Singer apologises because other people didn’t comprehend English
I, like every right-minded individual, find the Nazi regime, and all it stood for, evil and abhorrent.
The Telegraph:
The former Roxy Music star, now a model for Marks & Spencer, had praised the look of the regime’s parades as well as the work of the Nazi architect Albert Speer in an interview with a German newspaper.
He told Welt am Sonntag: “The Nazis knew how to put themselves in the limelight and present themselves.
“Leni Riefenstahl’s movies and Albert Speer’s buildings and the mass parades and the flags – just amazing. Really beautiful.”
…
Later, after some people had an English comprehension problem, Bryan Ferry said,
“I apologise unreservedly for any offence caused by my comments on Nazi iconography, which were solely made from an art history perspective,” he said.
“I, like every right-minded individual, find the Nazi regime, and all it stood for, evil and abhorrent.”
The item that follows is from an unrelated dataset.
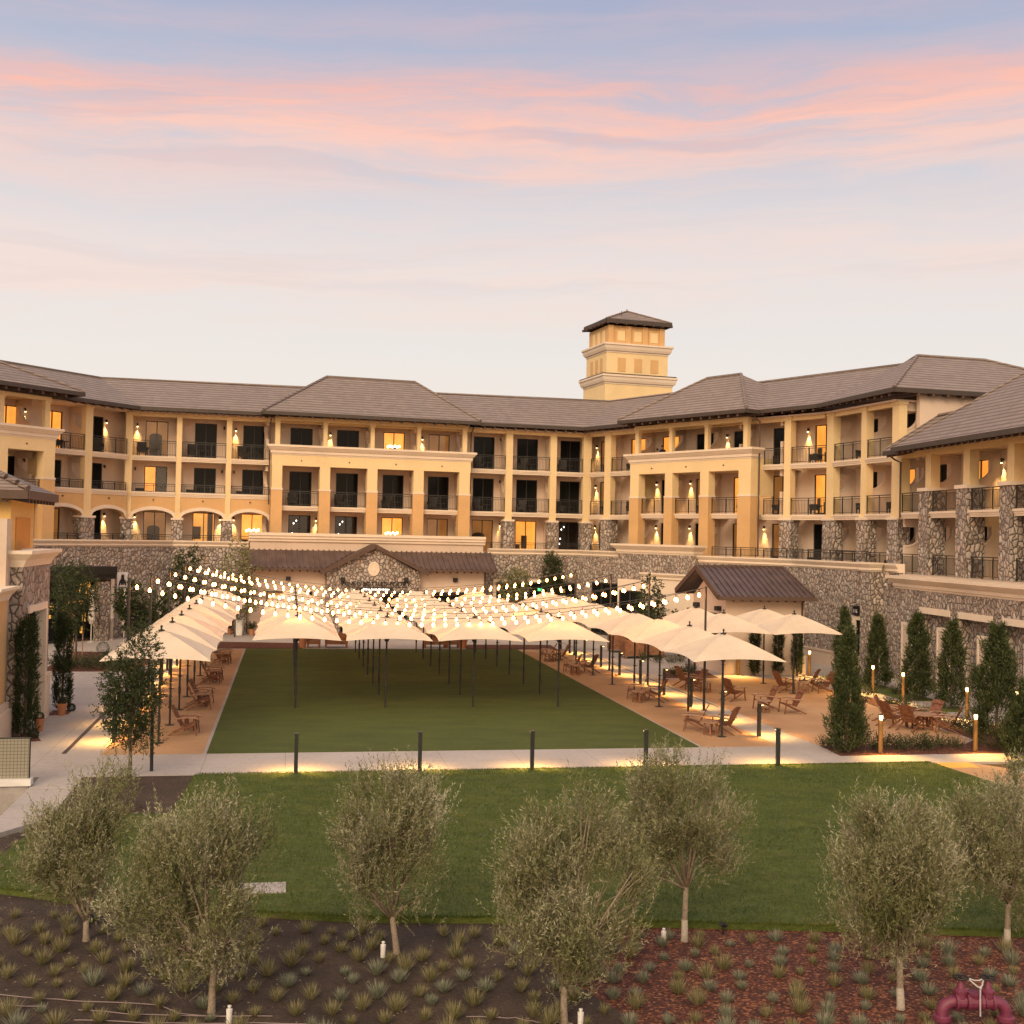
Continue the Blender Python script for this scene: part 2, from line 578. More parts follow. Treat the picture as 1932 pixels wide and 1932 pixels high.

Calls had been made for Marks & Spencer, for whom Ferry models clothes and which historically has Jewish links, to reconsider their contract with him.
…
Did he at any point express any support at all for the Nazis?
It seems not.
Did such things as Riefenstahl’s movies and Speer’s buildings ‘astonish him’ or cause him ‘great surprise’ or ‘wonder’? (hint: see an English dictionary)
It seems so.
In my opinion it would be peculiar if you weren’t astonished or caused great surprise or wonder by such things. Indeed that was, after all, a primary reason for being commissioned by the Nazis.
Nevertheless it seems that any such comment will be presented devoid of context, blown out of proportion, and accompanied by calls for your lynching, unless it is first prefaced and then later interspersed with promises that you find Nazis abhorrent.
I, like every right-minded individual, find the Nazi regime, and all it stood for, evil and abhorrent.
IFTNEAA
It often turns out, when you dig around, that the “furore” in these situations emanates from a very small number of people or organisations.
The object of the hatred gets intimidated and generally flummoxed more by the media attention than by the criticism. If reporters are ringing up M&S, and asking whether he’s going to apologise, it probably seems a bigger issue than it really is.